DIRECTIONS >> All of the lines below are to be printed again exactly; images are excluded from the output.

DATA LINES >>
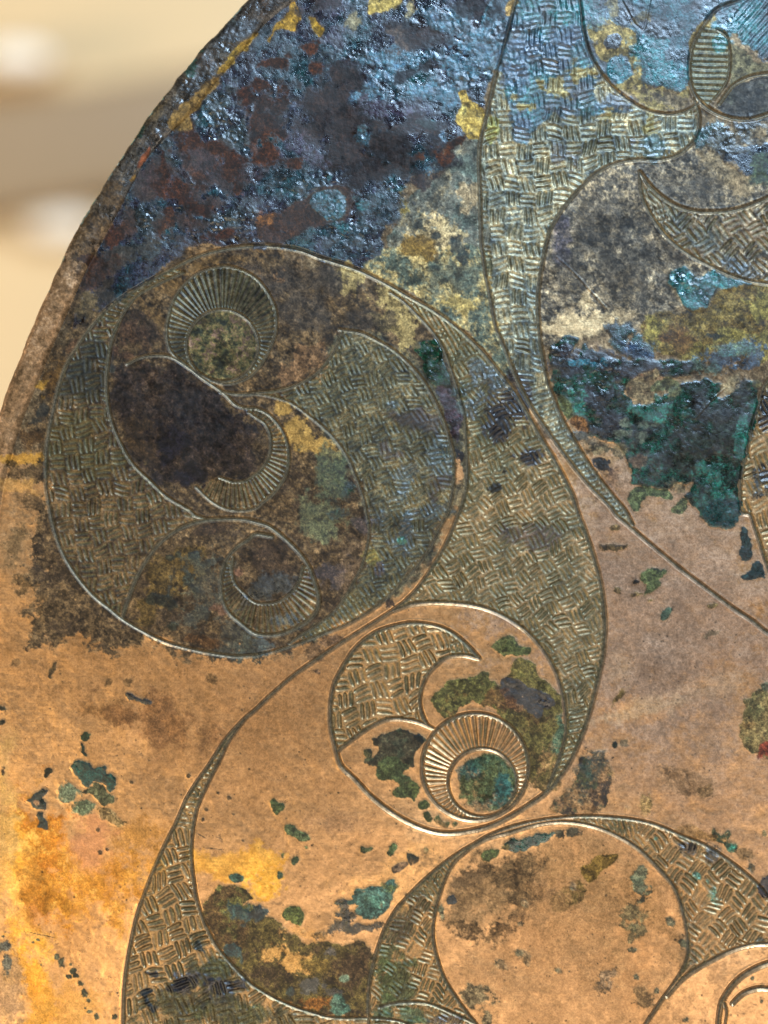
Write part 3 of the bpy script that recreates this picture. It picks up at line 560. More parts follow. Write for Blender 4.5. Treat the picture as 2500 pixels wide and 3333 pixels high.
many('A', [(1250, 1000, 160, 90, 25), (950, 1180, 90, 130, 20), (1450, 1150, 150, 70, 20), (820, 1480, 60, 90), (1180, 1420, 150, 70), (1330, 1270, 130, 60, 20)], [(54, 30, 18), (78, 46, 24)], cover=0.75, k=0.4, metal=0.0, rough=0.6, crust=0.2, h=0.1)
many('B', [(450, 620, 160, 130, 20), (600, 900, 160, 90), (110, 760, 110, 130), (330, 880, 110, 60, 30), (1000, 800, 200, 60), (900, 1130, 150, 60), (420, 40, 100, 50), (1120, 260, 120, 60)], [(44, 28, 24), (64, 42, 28)], cover=0.75, k=0.36, metal=0.0, rough=0.5, crust=0.35, h=0.2)
Sn('A', 760, 1640, 180, 60, -20, [(44, 46, 44), (60, 52, 40)], 0.9, metal=0.1, crust=0.4); Sn('D', 620, 60, 110, 90, -30, [(56, 36, 24), (44, 44, 42)], 0.9, metal=0.1, crust=0.4); Sn('D', 520, 160, 60, 90, 20, [(62, 38, 22)], 0.9, metal=0.1, crust=0.3)
# rim bronze
RIM = rim_mask.astype(f32)
rim_low = sstep(560, 1000, YY + 60 * MID)
RIM = RIM * (1 - 0.85 * sstep(1500, 2100, YY))
apply(RIM * (0.35 + 0.6 * rim_low), [(104, 80, 54), (148, 114, 80), (184, 148, 112)], 50, 3, k=1.0, metal=0.55, rough=0.38, crust=0.2, con=0.55, fine=0.5)
apply(RIM * (1 - rim_low) * 0.8, [(40, 46, 46), (52, 60, 60), (64, 52, 42)], 60, 1, **CR)
many('A', [(950, 720, 60, 20, -50), (560, 1360, 50, 30, -60), (1200, 420, 60, 60), (900, 820, 60, 40, -50), (1260, 320, 40, 30)], [(22, 74, 62)], cover=0.85, **CR)
many('A', [(700, 1300, 90, 60, -60), (640, 1400, 80, 50), (760, 1200, 60, 40, -50), (520, 1540, 90, 110)], [(116, 90, 58), (96, 72, 44)], cover=0.85, metal=0.4, crust=0.35)
Sn('A', 920, 1030, 14, 110, 28, [(140, 78, 46)], 0.9, metal=0.4, crust=0.2, amp=0.3)
Sn('A', 860, 1140, 16, 60, 28, [(130, 96, 44)], 0.9, metal=0.4, crust=0.2, amp=0.3)
Sn('A', 1500, 200, 90, 60, -45, [(44, 34, 36), (56, 66, 66)], 0.8, **CR)
Pt('A', [(1560, 270), (1640, 210), (1650, 220), (1590, 290), (1590, 320), (1500, 360), (1510, 400), (1420, 470), (1390, 470), (1440, 400), (1490, 330)], [(150, 120, 48), (130, 98, 40)], 4, part='bare_bronze_patch', label='ochre streak along the rim, uppermost', **OC)
Pt('A', [(1400, 500), (1400, 540), (1300, 640), (1300, 680), (1230, 740), (1230, 820), (1120, 830), (1080, 800), (1120, 720), (1240, 620), (1320, 530)], [(146, 112, 56), (112, 86, 46)], 5, part='bare_bronze_patch', label='ochre streak along the rim below the uppermost one', **OC)
Sn('D', 660, 260, 110, 120, -30, [(44, 40, 32), (58, 44, 30)], 0.95, metal=0.1, rough=0.45, crust=0.3); Sn('D', 700, 120, 110, 80, -20, [(52, 52, 50), (62, 50, 40)], 0.9, metal=0.1, rough=0.4, crust=0.4); Sn('D', 610, 110, 70, 100, 20, [(62, 34, 20)], 0.95, metal=0.05, rough=0.5, crust=0.2)
Sn('A', 1010, 720, 30, 130, 40, [(120, 96, 56), (84, 66, 44)], 0.7, metal=0.4, crust=0.3)
# left strip between rim and medallion
many('D', [(630, 120, 90, 110, 30), (560, 200, 50, 50)], [(58, 34, 20)], cover=0.95, metal=0.1, rough=0.45, crust=0.4)
Sn('D', 550, 330, 45, 100, 8, [(128, 106, 72), (92, 78, 52)], 0.9, metal=0.4, crust=0.3)
Sn('D', 470, 590, 60, 60, -40, [(122, 88, 60)], 0.8, metal=0.4); Sn('D', 320, 830, 60, 120, 20, [(104, 72, 34), (134, 98, 50)], 0.85, metal=0.4)
Sn('D', 270, 860, 40, 60, 0, [(140, 104, 40)], 0.8, metal=0.5)
many('D', [(230, 1060, 34, 34), (290, 1010, 50, 70)], [(44, 42, 34)], cover=0.9, metal=0.1)
Sn('D', 210, 1180, 90, 70, 0, [(98, 66, 26), (74, 50, 24)], 0.9, metal=0.3)
Sn('D', 180, 1290, 110, 40, 0, [(176, 128, 52)], 0.9, metal=0.6)
Sn('D', 200, 1400, 110, 80, 0, [(72, 56, 38), (104, 80, 46)], 0.85, metal=0.3); Sn('D', 180, 1590, 90, 50, 0, [(84, 64, 38)], 0.8, metal=0.3)
Sn('D', 120, 1500, 130, 50, 0, [(176, 132, 70)], 0.6, metal=0.6)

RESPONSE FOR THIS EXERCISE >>
Write part 3 of the bpy script that recreates this picture. It picks up at line 560. More parts follow. Write for Blender 4.5. Treat the picture as 2500 pixels wide and 3333 pixels high.
many('A', [(1250, 1000, 160, 90, 25), (950, 1180, 90, 130, 20), (1450, 1150, 150, 70, 20), (820, 1480, 60, 90), (1180, 1420, 150, 70), (1330, 1270, 130, 60, 20)], [(54, 30, 18), (78, 46, 24)], cover=0.75, k=0.4, metal=0.0, rough=0.6, crust=0.2, h=0.1)
many('B', [(450, 620, 160, 130, 20), (600, 900, 160, 90), (110, 760, 110, 130), (330, 880, 110, 60, 30), (1000, 800, 200, 60), (900, 1130, 150, 60), (420, 40, 100, 50), (1120, 260, 120, 60)], [(44, 28, 24), (64, 42, 28)], cover=0.75, k=0.36, metal=0.0, rough=0.5, crust=0.35, h=0.2)
Sn('A', 760, 1640, 180, 60, -20, [(44, 46, 44), (60, 52, 40)], 0.9, metal=0.1, crust=0.4); Sn('D', 620, 60, 110, 90, -30, [(56, 36, 24), (44, 44, 42)], 0.9, metal=0.1, crust=0.4); Sn('D', 520, 160, 60, 90, 20, [(62, 38, 22)], 0.9, metal=0.1, crust=0.3)
# rim bronze
RIM = rim_mask.astype(f32)
rim_low = sstep(560, 1000, YY + 60 * MID)
RIM = RIM * (1 - 0.85 * sstep(1500, 2100, YY))
apply(RIM * (0.35 + 0.6 * rim_low), [(104, 80, 54), (148, 114, 80), (184, 148, 112)], 50, 3, k=1.0, metal=0.55, rough=0.38, crust=0.2, con=0.55, fine=0.5)
apply(RIM * (1 - rim_low) * 0.8, [(40, 46, 46), (52, 60, 60), (64, 52, 42)], 60, 1, **CR)
many('A', [(950, 720, 60, 20, -50), (560, 1360, 50, 30, -60), (1200, 420, 60, 60), (900, 820, 60, 40, -50), (1260, 320, 40, 30)], [(22, 74, 62)], cover=0.85, **CR)
many('A', [(700, 1300, 90, 60, -60), (640, 1400, 80, 50), (760, 1200, 60, 40, -50), (520, 1540, 90, 110)], [(116, 90, 58), (96, 72, 44)], cover=0.85, metal=0.4, crust=0.35)
Sn('A', 920, 1030, 14, 110, 28, [(140, 78, 46)], 0.9, metal=0.4, crust=0.2, amp=0.3)
Sn('A', 860, 1140, 16, 60, 28, [(130, 96, 44)], 0.9, metal=0.4, crust=0.2, amp=0.3)
Sn('A', 1500, 200, 90, 60, -45, [(44, 34, 36), (56, 66, 66)], 0.8, **CR)
Pt('A', [(1560, 270), (1640, 210), (1650, 220), (1590, 290), (1590, 320), (1500, 360), (1510, 400), (1420, 470), (1390, 470), (1440, 400), (1490, 330)], [(150, 120, 48), (130, 98, 40)], 4, part='bare_bronze_patch', label='ochre streak along the rim, uppermost', **OC)
Pt('A', [(1400, 500), (1400, 540), (1300, 640), (1300, 680), (1230, 740), (1230, 820), (1120, 830), (1080, 800), (1120, 720), (1240, 620), (1320, 530)], [(146, 112, 56), (112, 86, 46)], 5, part='bare_bronze_patch', label='ochre streak along the rim below the uppermost one', **OC)
Sn('D', 660, 260, 110, 120, -30, [(44, 40, 32), (58, 44, 30)], 0.95, metal=0.1, rough=0.45, crust=0.3); Sn('D', 700, 120, 110, 80, -20, [(52, 52, 50), (62, 50, 40)], 0.9, metal=0.1, rough=0.4, crust=0.4); Sn('D', 610, 110, 70, 100, 20, [(62, 34, 20)], 0.95, metal=0.05, rough=0.5, crust=0.2)
Sn('A', 1010, 720, 30, 130, 40, [(120, 96, 56), (84, 66, 44)], 0.7, metal=0.4, crust=0.3)
# left strip between rim and medallion
many('D', [(630, 120, 90, 110, 30), (560, 200, 50, 50)], [(58, 34, 20)], cover=0.95, metal=0.1, rough=0.45, crust=0.4)
Sn('D', 550, 330, 45, 100, 8, [(128, 106, 72), (92, 78, 52)], 0.9, metal=0.4, crust=0.3)
Sn('D', 470, 590, 60, 60, -40, [(122, 88, 60)], 0.8, metal=0.4); Sn('D', 320, 830, 60, 120, 20, [(104, 72, 34), (134, 98, 50)], 0.85, metal=0.4)
Sn('D', 270, 860, 40, 60, 0, [(140, 104, 40)], 0.8, metal=0.5)
many('D', [(230, 1060, 34, 34), (290, 1010, 50, 70)], [(44, 42, 34)], cover=0.9, metal=0.1)
Sn('D', 210, 1180, 90, 70, 0, [(98, 66, 26), (74, 50, 24)], 0.9, metal=0.3)
Sn('D', 180, 1290, 110, 40, 0, [(176, 128, 52)], 0.9, metal=0.6)
Sn('D', 200, 1400, 110, 80, 0, [(72, 56, 38), (104, 80, 46)], 0.85, metal=0.3); Sn('D', 180, 1590, 90, 50, 0, [(84, 64, 38)], 0.8, metal=0.3)
Sn('D', 120, 1500, 130, 50, 0, [(176, 132, 70)], 0.6, metal=0.6)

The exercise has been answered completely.